There’s an increasing sense of inevitability when it comes to Scheffler these days. Even when rivals play well – or better than well – they can’t keep up with him. Scheffler just grinds his way to victory.
It was the same with peak Tiger Woods – only his larger-than-life personality made it must-watch TV. The Tiger Woods phenomenon brought golf to the masses. It’s safe to say that Scheffler lacks much of that cut-through.
It’s a shame, really. Scheffler’s a brilliant player, a supreme competitor, and ¬seemingly a good person to boot. He’s just had his first child – then turned around and won another tournament.
But that sense of inevitability, combined with his no-fuss personality, has led to descriptions of Scheffler as ‘boring’.
Former American ice hockey star Ryan Whitney said as much last year after Scheffler’s Players’ Championship win.
He tweeted: “Scheffler is a machine. Just an incredible player. Seems to come from a great family. His dad told him ‘be a better person than a golfer’. Awesome stuff”.
That was nice enough.
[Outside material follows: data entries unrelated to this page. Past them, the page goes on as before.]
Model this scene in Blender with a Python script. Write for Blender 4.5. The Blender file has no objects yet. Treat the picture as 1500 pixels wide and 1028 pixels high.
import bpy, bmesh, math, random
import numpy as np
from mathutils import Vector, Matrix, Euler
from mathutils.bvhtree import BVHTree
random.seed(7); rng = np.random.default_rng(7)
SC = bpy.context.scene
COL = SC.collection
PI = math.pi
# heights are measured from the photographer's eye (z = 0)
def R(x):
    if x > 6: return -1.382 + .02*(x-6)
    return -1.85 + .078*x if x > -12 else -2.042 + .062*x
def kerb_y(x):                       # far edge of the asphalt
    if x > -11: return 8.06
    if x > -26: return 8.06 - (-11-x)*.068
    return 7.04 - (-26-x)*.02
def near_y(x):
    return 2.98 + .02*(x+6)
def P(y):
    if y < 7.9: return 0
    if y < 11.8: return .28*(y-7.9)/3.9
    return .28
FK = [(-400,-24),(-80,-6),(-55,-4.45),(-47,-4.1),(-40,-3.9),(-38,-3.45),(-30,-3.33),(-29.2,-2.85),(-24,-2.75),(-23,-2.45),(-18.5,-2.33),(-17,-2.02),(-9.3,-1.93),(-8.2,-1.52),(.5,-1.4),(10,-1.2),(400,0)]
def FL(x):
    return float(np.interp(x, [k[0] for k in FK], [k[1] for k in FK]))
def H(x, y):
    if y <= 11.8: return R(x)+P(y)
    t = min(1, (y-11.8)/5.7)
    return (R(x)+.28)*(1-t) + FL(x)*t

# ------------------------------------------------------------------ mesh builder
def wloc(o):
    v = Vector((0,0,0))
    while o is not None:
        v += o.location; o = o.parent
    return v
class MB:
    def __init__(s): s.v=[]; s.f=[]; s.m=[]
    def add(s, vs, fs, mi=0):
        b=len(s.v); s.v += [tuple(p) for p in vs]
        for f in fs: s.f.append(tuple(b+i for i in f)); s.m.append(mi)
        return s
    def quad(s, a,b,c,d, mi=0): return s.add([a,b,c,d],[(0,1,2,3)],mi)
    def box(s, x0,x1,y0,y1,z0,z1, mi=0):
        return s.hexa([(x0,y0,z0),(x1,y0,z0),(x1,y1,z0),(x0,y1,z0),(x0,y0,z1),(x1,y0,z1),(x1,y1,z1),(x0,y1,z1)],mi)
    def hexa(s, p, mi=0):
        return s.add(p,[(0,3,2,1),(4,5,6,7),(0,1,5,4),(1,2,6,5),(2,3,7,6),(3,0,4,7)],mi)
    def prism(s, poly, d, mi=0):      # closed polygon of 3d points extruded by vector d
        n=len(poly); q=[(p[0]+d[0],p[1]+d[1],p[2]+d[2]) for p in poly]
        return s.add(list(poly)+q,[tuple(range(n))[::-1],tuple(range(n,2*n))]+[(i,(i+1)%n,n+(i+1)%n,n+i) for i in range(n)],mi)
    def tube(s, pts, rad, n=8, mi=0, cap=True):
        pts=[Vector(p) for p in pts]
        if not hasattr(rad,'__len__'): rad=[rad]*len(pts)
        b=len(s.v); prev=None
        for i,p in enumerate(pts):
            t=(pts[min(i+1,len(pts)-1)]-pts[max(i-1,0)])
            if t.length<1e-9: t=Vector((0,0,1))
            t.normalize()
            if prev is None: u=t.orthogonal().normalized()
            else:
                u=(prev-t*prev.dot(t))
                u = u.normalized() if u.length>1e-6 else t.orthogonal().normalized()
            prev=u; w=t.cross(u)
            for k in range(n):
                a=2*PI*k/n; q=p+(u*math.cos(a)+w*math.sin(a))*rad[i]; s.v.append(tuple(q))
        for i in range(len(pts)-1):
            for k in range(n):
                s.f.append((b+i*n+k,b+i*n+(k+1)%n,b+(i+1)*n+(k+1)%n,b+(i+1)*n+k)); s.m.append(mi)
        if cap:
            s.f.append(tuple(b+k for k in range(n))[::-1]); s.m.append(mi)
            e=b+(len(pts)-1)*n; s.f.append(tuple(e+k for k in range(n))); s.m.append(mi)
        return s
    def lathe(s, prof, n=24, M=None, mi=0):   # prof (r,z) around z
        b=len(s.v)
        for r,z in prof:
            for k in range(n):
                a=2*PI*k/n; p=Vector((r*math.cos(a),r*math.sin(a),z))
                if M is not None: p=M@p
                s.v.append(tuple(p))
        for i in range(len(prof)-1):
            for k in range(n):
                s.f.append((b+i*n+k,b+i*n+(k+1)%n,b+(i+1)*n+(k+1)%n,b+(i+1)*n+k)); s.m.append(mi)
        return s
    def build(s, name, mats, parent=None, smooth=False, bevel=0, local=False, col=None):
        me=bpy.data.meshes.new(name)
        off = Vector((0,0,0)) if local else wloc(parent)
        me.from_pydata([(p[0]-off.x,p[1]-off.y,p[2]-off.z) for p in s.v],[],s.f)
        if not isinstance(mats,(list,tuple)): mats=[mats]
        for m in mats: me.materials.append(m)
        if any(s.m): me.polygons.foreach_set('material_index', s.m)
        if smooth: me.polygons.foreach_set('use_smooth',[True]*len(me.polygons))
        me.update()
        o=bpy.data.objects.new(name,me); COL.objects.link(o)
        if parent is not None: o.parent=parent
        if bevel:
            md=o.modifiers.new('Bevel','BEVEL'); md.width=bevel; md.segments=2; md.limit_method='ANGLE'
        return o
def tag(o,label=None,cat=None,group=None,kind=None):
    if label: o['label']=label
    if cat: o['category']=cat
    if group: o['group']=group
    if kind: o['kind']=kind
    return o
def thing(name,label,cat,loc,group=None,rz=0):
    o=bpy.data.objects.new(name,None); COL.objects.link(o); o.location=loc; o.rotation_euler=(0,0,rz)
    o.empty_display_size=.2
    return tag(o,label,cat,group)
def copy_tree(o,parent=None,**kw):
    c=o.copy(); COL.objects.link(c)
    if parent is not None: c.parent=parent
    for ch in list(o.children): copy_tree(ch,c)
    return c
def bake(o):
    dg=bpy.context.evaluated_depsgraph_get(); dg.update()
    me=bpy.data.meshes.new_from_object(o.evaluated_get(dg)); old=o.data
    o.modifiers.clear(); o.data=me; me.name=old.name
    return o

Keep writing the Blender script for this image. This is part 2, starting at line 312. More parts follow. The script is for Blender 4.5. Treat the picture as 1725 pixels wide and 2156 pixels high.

Then he added: “Having said all that, he is so boring. Does nothing for me. If he runs away with the Masters again and ruins Sunday I’ll snap”, he concluded.
Again, this isn’t Scheffler’s fault. He’s openly spoken about golf being just one part of his life. His faith and his family are equally important – and that’s a good thing.
But with LIV doing its best to splinter the golf world, the PGA Tour is desperate for new stars to emerge that have broader cut-through and marketability – and Scheffler just isn’t that.
Or wasn’t, until the most unlikely sports story of the year.
At the PGA Championship last month, Scheffler was arrested attempting to drive into the tournament. He had had a misunderstanding with a police officer amid chaotic traffic outside the gates, after a pedestrian was killed earlier in the morning in a tragic crash.
The world’s best golfer – and the most unassuming – was filmed in handcuffs, being dragged away while calling out to a journalist for help. And this was during one of the four majors!